Measuring line noise and power conditioners


I recently purchased a Trifield EMI (Dirty Electricity) Line Meter to measure noise coming from my outlets. To my surprise, my $500 power conditioner (name withheld to protect the potentially innocent) appears to not filter any noise per the Trifield readings. In fact, with some of my outlets the measures are higher through the conditioner’s outlets, than the measures coming straight out of the wall. The manufacturer denies anything is wrong with their conditioner, claiming the Trifield is measuring the wrong frequencies. Can anyone explain?

output555
LOL.... Everyone missed my point. I never argued about the EXISTENCE of noise. I simply said it is ALREADY taken care of inside the amp itself. Almost all decent amps today deal with it internally. There is NO need for an external noise filter.

And here is a small article for your education:

https://www.eetimes.com/bypass-or-decouple-your-way-to-power-supply-noise-reduction/

And here is another one. Read page 3 especially:

https://www.ti.com/lit/an/snaa057c/snaa057c.pdf?ts=1592043954950&ref_url=https%253A%252F%252Fwww.google.com%252F

Note that all these methods ALREADY exist in all decent amps costing more than about $1k and the filter components cost about 30 bucks at most.

And here are some examples of IEC inlet filters, a FEW bucks each:

http://www.radiuspower.com/emi-filters/iec-inlet-filters

What do you think are inside those expensive power conditioners LOL ?
Open one up & see one day.


So happy I jumped off the grid 4 years ago. đŸ¤— Good luck with all that.
cakyol
God you are mad! My electrical supply is so contaminated to beggar belief.
Without conditioner (now a balanced supply) my music is almost unlistenable.
Just stop writing about things you have less than zero knowledge about

This keeps being repeated as "factual", when it never has been. The output of a rectifier includes DC and high frequency components. Simple transfer function analysis. The more of those high frequencies you eliminate, the greater the ratio of DC to AC. Those high frequencies can extend dynamic range of the amplifier by providing a higher minimum voltage on the capacitors, but they will never contribute to lower noise. They will always contribute to more noise.

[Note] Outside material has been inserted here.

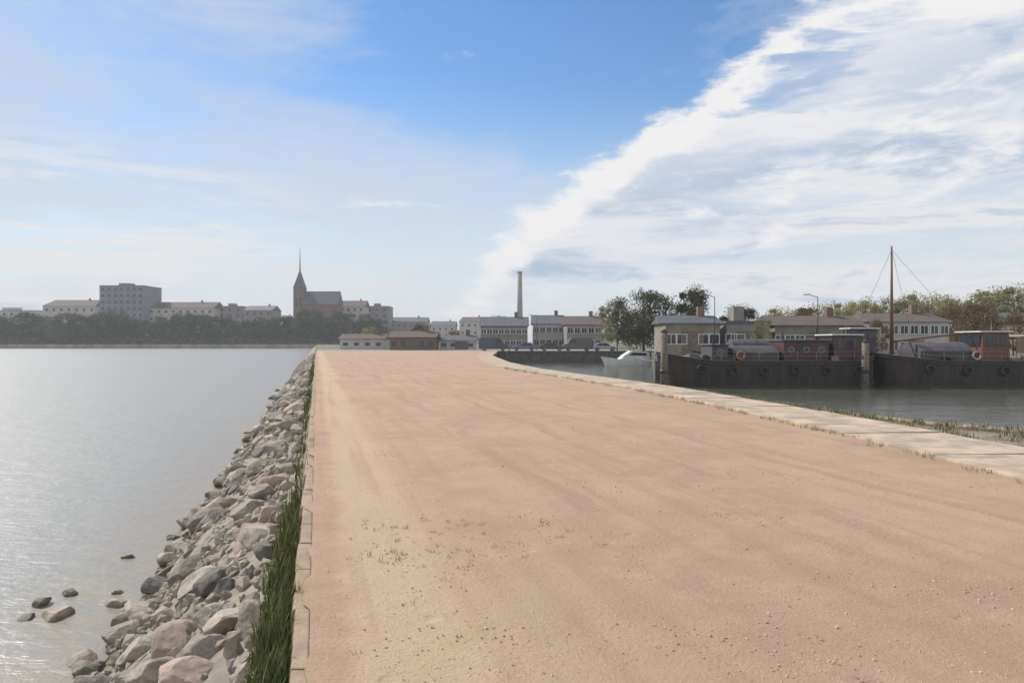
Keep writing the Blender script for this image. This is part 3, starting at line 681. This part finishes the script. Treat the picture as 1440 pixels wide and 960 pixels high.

The circuits in the amplifier or other equipment may prefer the higher voltage being designed that way (bias values, etc), but the noise is never going to be less.

For emphasis, this is a simple one way transfer function, it is not loop analysis where high bandwidth can be used to cancel noise.
The spectral composition of that current draw therefore includes frequencies that are much higher than 60 Hz, and filtering those higher frequencies out will tend to adversely affect perceived dynamics and other sonic characteristics. Which is no doubt a major reason why many audiophiles prefer to plug power amps directly into the wall outlet.
In fact Ralph (Atmasphere) has stated in past threads that in many cases these desirable frequency components can range up to several tens of kHz, and I have no reason to doubt that. And if I recall correctly Shunyata has a paper in which measurements are presented supporting that conclusion.

Generally people don't think of frequencies in the audio band (<=20KHz) as EMI, but as line harmonics. 20Khz has a wavelength of 9 miles (15km), so you need a pretty big wire for a good antenna. These EMI toys don't measure harmonics. You need a good power meter for that. They of course don't give you the spectrum either.